**Given instruction:** In the lines below, find how many contain the word "cabinet" and report that figure alone.
========================================================================
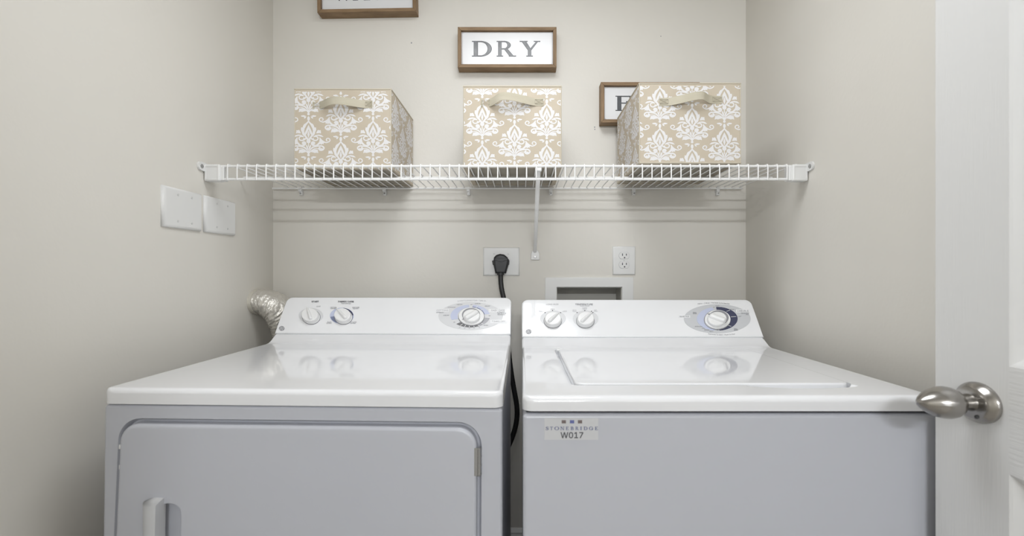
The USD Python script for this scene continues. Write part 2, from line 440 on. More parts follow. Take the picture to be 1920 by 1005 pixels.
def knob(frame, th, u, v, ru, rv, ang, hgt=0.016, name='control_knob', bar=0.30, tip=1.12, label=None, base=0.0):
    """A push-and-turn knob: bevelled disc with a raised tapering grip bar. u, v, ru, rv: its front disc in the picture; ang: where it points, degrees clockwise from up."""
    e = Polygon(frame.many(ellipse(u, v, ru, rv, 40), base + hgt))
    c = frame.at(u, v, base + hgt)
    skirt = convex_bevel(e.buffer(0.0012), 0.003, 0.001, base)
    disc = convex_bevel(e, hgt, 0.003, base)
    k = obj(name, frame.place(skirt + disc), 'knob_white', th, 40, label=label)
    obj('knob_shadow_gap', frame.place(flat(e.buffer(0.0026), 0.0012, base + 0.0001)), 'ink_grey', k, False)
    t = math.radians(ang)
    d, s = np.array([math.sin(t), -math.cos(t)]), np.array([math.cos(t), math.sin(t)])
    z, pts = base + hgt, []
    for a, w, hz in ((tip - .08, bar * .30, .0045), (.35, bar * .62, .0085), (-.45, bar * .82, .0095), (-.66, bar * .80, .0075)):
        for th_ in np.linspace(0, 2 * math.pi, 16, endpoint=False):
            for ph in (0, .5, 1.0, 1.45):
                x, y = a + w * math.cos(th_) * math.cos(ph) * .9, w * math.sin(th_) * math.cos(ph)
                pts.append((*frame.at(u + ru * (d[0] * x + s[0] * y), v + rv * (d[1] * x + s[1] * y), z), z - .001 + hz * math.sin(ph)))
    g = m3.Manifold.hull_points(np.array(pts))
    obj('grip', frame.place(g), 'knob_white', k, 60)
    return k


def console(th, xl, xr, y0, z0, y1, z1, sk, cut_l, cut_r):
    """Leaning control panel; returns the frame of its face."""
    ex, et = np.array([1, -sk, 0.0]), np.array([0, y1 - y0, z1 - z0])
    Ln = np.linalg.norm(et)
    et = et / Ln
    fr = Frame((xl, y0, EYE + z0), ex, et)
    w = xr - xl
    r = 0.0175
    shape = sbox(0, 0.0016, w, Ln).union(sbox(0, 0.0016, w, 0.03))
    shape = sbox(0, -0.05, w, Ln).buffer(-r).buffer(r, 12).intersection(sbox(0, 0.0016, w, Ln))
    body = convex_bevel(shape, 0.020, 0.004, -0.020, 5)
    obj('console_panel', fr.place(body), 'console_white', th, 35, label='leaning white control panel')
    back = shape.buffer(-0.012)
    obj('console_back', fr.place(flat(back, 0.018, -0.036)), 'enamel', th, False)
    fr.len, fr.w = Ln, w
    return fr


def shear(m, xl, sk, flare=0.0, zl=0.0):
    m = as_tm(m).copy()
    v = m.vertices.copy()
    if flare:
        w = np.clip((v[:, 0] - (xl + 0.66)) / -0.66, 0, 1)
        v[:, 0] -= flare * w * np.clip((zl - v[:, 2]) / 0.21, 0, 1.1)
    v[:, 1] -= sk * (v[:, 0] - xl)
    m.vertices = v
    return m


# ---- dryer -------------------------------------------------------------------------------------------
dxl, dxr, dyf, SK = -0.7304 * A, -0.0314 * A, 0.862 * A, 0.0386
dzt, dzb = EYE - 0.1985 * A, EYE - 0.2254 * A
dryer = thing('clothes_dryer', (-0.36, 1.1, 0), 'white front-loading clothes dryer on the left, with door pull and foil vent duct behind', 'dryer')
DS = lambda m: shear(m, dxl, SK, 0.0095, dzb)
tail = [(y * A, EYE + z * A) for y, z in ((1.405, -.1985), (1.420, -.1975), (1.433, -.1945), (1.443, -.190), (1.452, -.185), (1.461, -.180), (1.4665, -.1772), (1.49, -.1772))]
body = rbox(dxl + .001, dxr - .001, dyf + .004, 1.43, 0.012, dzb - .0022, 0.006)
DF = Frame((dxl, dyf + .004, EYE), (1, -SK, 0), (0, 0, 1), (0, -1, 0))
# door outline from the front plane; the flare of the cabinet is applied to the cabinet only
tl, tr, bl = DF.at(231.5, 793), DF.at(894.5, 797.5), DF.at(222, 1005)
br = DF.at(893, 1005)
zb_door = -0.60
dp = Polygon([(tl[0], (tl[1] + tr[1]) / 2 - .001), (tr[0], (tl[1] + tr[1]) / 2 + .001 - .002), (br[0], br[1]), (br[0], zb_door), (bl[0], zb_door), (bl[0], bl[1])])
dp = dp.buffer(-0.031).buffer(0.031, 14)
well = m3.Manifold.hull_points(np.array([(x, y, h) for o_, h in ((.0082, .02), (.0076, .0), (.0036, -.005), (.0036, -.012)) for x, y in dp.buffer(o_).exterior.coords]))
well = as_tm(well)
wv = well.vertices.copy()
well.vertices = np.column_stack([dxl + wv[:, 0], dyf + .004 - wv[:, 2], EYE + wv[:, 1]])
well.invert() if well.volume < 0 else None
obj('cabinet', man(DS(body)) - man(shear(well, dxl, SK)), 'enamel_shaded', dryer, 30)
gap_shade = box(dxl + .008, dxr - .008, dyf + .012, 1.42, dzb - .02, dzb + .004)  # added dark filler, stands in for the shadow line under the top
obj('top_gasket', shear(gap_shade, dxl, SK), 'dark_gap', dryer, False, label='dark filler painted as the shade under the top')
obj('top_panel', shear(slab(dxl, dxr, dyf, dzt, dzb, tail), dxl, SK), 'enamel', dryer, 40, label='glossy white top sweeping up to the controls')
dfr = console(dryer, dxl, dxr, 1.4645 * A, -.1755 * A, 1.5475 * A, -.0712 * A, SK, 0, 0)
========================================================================
**Task solution:** 2